▶ _WRITTEN TASK_
Below are the records; collect from them each line containing the string "script".

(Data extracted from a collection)
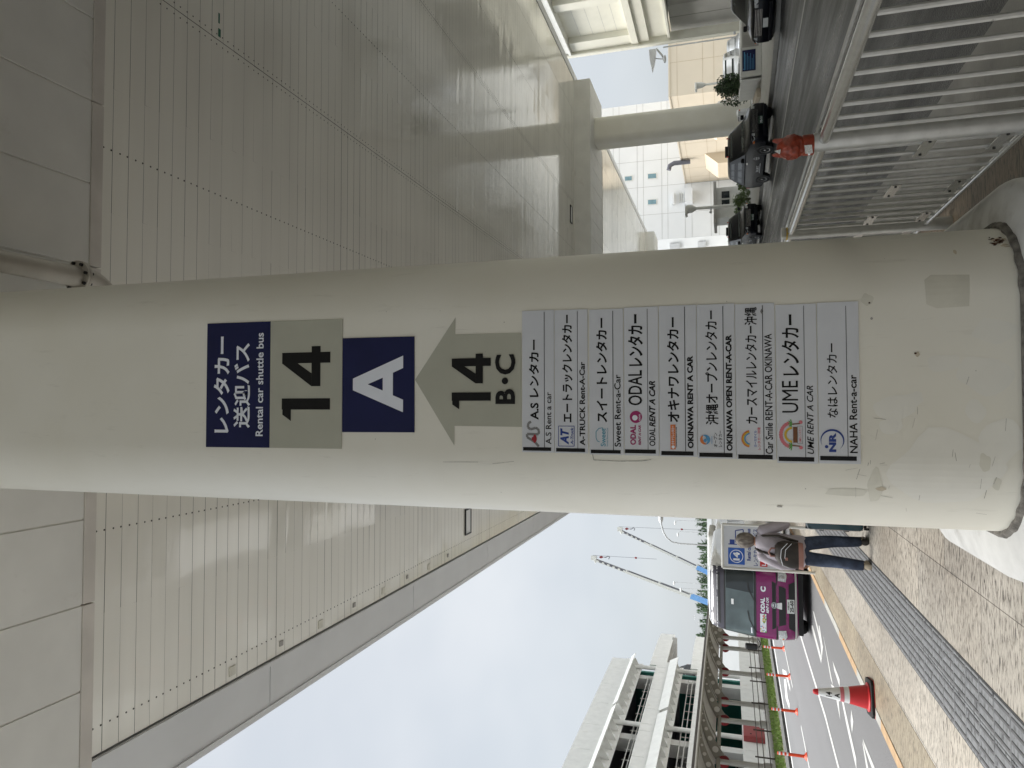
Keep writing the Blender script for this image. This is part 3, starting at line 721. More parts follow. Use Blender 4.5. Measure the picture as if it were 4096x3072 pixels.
d.stroke([(-.275, 2.53), (-.33, 2.52), (-.335, 2.36), (-.33, 2.22), (-.32, 2.16)], .004)
d.stroke([(-.36, 3.3), (-.365, 3.55)], .0025); d.stroke([(-.35, 3.05), (-.37, 3.2)], .0025)
d.poly(blob(-.63, 1.41, .008, .018)); d.poly(blob(.51, .91, .007, .007))
wear('scuff_marks', d, 'scuff', .0018)
d = Decal()
[d.poly(blob(random.gauss(.975, .018), .205 + abs(random.gauss(0, .03)), random.uniform(.002, .008), random.uniform(.003, .012), 9)) for _ in range(34)]; d.poly(blob(.305, .69, .006, .007)); d.poly(blob(.6, .92, .005, .006))
wear('rust_spots', d, 'rust', .0022)
d = Decal()
[d.poly(blob(random.gauss(.965, .03), .2 + abs(random.gauss(0, .03)), random.uniform(.004, .012), random.uniform(.006, .02), 9)) for _ in range(16)]; d.poly(blob(.9, .46, .018, .008)); d.poly(blob(.3, .68, .014, .012)); d.poly(blob(-.47, .87, .012, .025))
wear('rust_wash', d, 'ruststain', .0017)

# ================================================================== signs on the column
def csign(name, label, cat, group, w0, outline, m):
    """a sign stuck on the column: its backing is the thing, everything printed on it its parts"""
    r = Decal().poly(outline).build(name, m, None, col_fn(.003), CUT, thick=.003)
    tag(r, label, cat, group)
    return r
def printed(root, name, dec, mats, off=.0075):
    return dec.build(name, mats, root, col_fn(off), CUT)
G1 = 'bus stop signs on the column'
r = csign('title_sign', 'topmost navy sign panel with white Japanese lettering on the column', 'sign', G1, 0, [(-.29, 4.918), (.638, 4.918), (.641, 5.476), (-.293, 5.475)], 'navy')
d = Decal().text('レンタカー', -.185, .538, 5.268, 5.409, bold=.03).text('送迎バス', -.147, .483, 5.084, 5.231, bold=.022).text('Rental car shuttle bus', -.206, .556, 4.973, 5.035, bold=.018)
printed(r, 'lettering', d, 'paperwhite')
r = csign('number_sign', 'grey green panel with a huge black 14, directly under the topmost navy panel', 'sign', G1, 0, [(-.288, 4.321), (.633, 4.32), (.637, 4.916), (-.29, 4.915)], 'greige')
d = Decal()
def fourteen(d, u0, u1, w0, w1):
    W_, H_ = u1 - u0, w1 - w0
    q = lambda x, y: (u0 + x * W_, w0 + y * H_)
    d.poly([q(0, .805), q(.154, .805), q(.154, .985), q(.085, .985)]); d.rect(u0 + .154 * W_, u0 + .304 * W_, w0, w1)
    d.poly([q(.465, .2), q(.775, .2), q(.775, .385), q(.64, .385), q(.465, .385)])
    d.poly([q(.775, 0), q(.92, 0), q(.92, 1), q(.775, 1)])
    d.poly([q(.92, .2), q(1, .2), q(1, .385), q(.92, .385)])
    d.poly([q(.465, .385), q(.64, .385), q(.775, .67), q(.775, 1)])
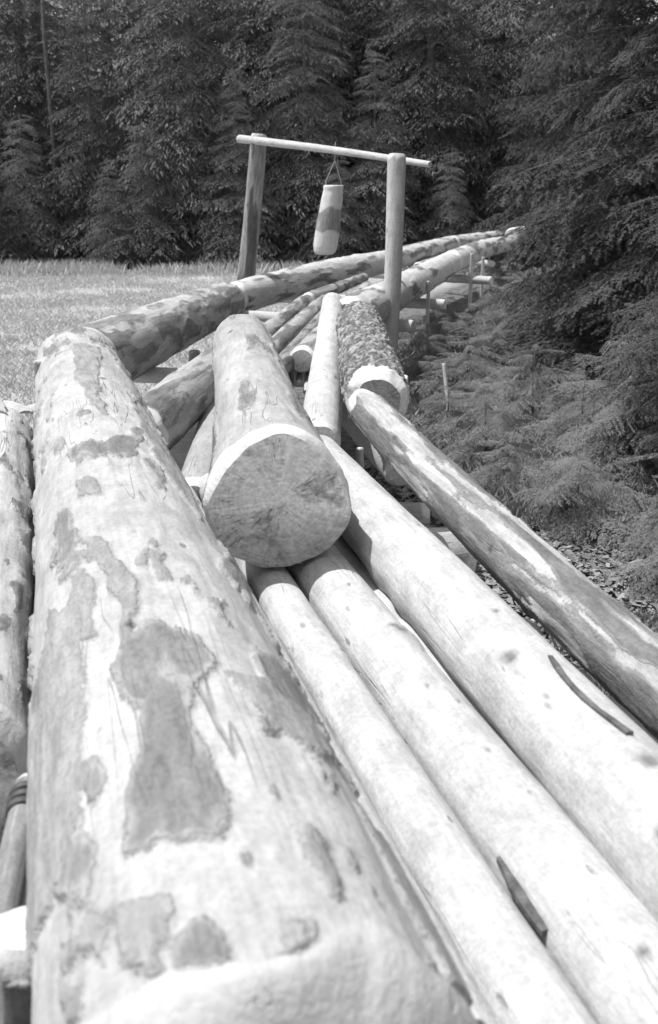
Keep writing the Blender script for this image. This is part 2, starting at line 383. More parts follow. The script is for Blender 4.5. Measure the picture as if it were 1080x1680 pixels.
make_log('floor_log', 'shaded bottom pole in the crease under the thick right floor log', ch(1.0, .95, .41), ch(1.03, 4.7, .43), .085, .08, 'peeled', seed=27, group=GS)
# left wall beyond the bend
make_log('side_log', 'mottled half-barked log just beyond the bend', (-1.56, 7.2, .705), (-1.0, 11.3, .74), .238, .185, 'camou', nu=72, nv=120, seed=12, bark=(.52, 6, 4), ch0=(.02, .95), group=GW)
make_log('side_log', 'pale wall log passing in front of the left gate post', (-1.0, 11.35, .735), (.82, 16.1, .85), .168, .155, 'peeled', nu=48, nv=90, seed=13, bark=(.06, 4, 2), bend=(.0, .03), group=GW, ch0=(.15, .8))
make_log('side_log', 'distant upper wall log behind the right gate post', (.84, 16.15, .86), (2.12, 20.4, .90), .15, .145, 'peeled', seed=14, bark=(.2, 4, 2), group=GW)
make_log('side_log', 'farthest upper wall log ending at the dark spruce', (2.14, 20.45, .895), (4.1, 26.2, .85), .15, .14, 'peeled', seed=15, bark=(.15, 4, 2), group=GW)
# right wall
make_log('side_log', 'short thick log with rough scaly bark and a dark sawn end', (.215, 4.95, .87), (.185, 7.3, .97), .142, .130, 'scaly', 'end_dark', nu=140, nv=260, seed=16, scaly=True,
         ch0=(.10, .72), group=GW, thick=0, tilt0=(.12, .0))
make_log('side_log', 'pale right wall log behind the right gate post', (.15, 9.0, .80), (1.55, 15.0, .88), .17, .15, 'peeled', nu=56, nv=110, seed=17, bark=(.08, 4, 2), ch0=(.12, .75), group=GW)
make_log('side_log', 'farthest lower wall log curving to the dark spruce', (1.57, 15.05, .89), (3.5, 22.6, .82), .15, .14, 'peeled', seed=18, bark=(.2, 4, 2), bend=(.0, .05), ch0=(.12, .85), group=GW)
make_log('side_log', 'stubby cut log end by the spruce at the end of the chute', (3.5, 22.4, .98), (4.5, 24.8, 1.0), .15, .15, 'peeled', 'end_white', seed=19, group=GW)
# loose logs lying in the chute
make_log('loose_log', 'big butt log with a broad sawn face lying in the chute', (-.165, 3.56, .79), (-.43, 5.62, 1.06), .192, .135, 'grey', 'end', nu=110, nv=150, seed=22,
         flare=(.055, .36), ch0=(.075, .88, (75, 120)), bark=(.03, 3, 2), knots=5, lump=.04, tilt0=(0, -.05), cat='log')
make_log('loose_log', 'grey log wedged between the huge patchy log and the big butt log', (-.95, 5.38, .60), (-.52, 8.2, .76), .155, .13, 'grey', 'end_dark', nu=56, nv=80, seed=23, ch0=(.08, .82), bark=(.15, 3, 2))
make_log('loose_log', 'smooth pale pole with a white ringed end beside the scaly log', (-.045, 5.02, .66), (.03, 9.4, .90), .10, .085, 'peeled', 'end_white', nu=48, nv=70, seed=24, ch0=(.06, .86))
make_log('floor_log', 'shaded floor log left of the big butt log', (-.60, 4.9, .42), (-.66, 7.8, .62), .10, .095, 'grey', seed=25, group=GS)
make_log('floor_log', 'shaded floor log right of the big butt log', (-.28, 5.0, .42), (-.33, 7.8, .62), .10, .095, 'grey', seed=26, group=GS)
# floor beyond the bend
for i, (a, b, r, lb) in enumerate([((-.60, 6.6, .78), (-.22, 10.6, .80), .068, 'slim floor pole lying along the pale wall log'),
                                   ((-.20, 10.4, .83), (.42, 13.8, .79), .06, 'far floor pole with a white end below the hanging log'),
                                   ((-.48, 6.3, .76), (-.03, 11.2, .77), .07, 'middle one of the slim floor poles in front of the gate'),
                                   ((-.335, 6.3, .74), (.06, 11.0, .75), .06, 'dark slim floor pole right of the middle floor pole'),
                                   ((-.17, 7.0, .76), (.42, 12.6, .76), .085, 'floor pole against the pale right wall log')]):
    make_log('floor_log', lb, a, b, r, r*.9, 'grey' if i != 3 else 'weather', 'end_white', nu=28, nv=50, seed=30+i, bark=(.35, 3, 3), group=GS)
for i, (a, b, r, lb) in enumerate([((1.25, 16.4, .74), (2.75, 22, .75), .08, 'distant floor pole between the far wall logs'),
                                   ((.55, 12.4, .74), (2.3, 19.6, .78), .075, 'floor pole half hidden behind the right gate post')]):
    make_log('floor_log', lb, a, b, r, r*.9, 'grey', nu=24, nv=40, seed=40+i, bark=(.3, 3, 3), group=GS)

# ------------------------------------------------------------------ sleepers, stakes and small wood
GC = 'cross sleepers under the chute'
make_log('sleeper', 'short white-topped sleeper end poking out beside the thick floor log', (-.9, 5.35, .12), (.62, 5.25, .14), .062, .062, 'peeled', 'end_white', seed=51, group=GC, nu=32, nv=50)
make_log('sleeper', 'second sleeper end lying just behind the white-topped one', (-.9, 5.9, .12), (.53, 5.75, .13), .065, .062, 'grey', 'end', seed=52, group=GC, nu=32, nv=50)
make_log('support_log', 'half-moon log end with sunlight put into its pale colour, in the shade under the streaky pole', (.41, 6.05, .275), (.10, 7.6, .38), .10, .10, 'grey', 'end_white', seed=53, nu=40, nv=40, tilt0=(-.25, -.5))  # pale end wood stands in for the sun on this face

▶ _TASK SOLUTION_
Keep writing the Blender script for this image. This is part 3, starting at line 721. More parts follow. Use Blender 4.5. Measure the picture as if it were 4096x3072 pixels.
Keep writing the Blender script for this image. This is part 2, starting at line 383. More parts follow. The script is for Blender 4.5. Measure the picture as if it were 1080x1680 pixels.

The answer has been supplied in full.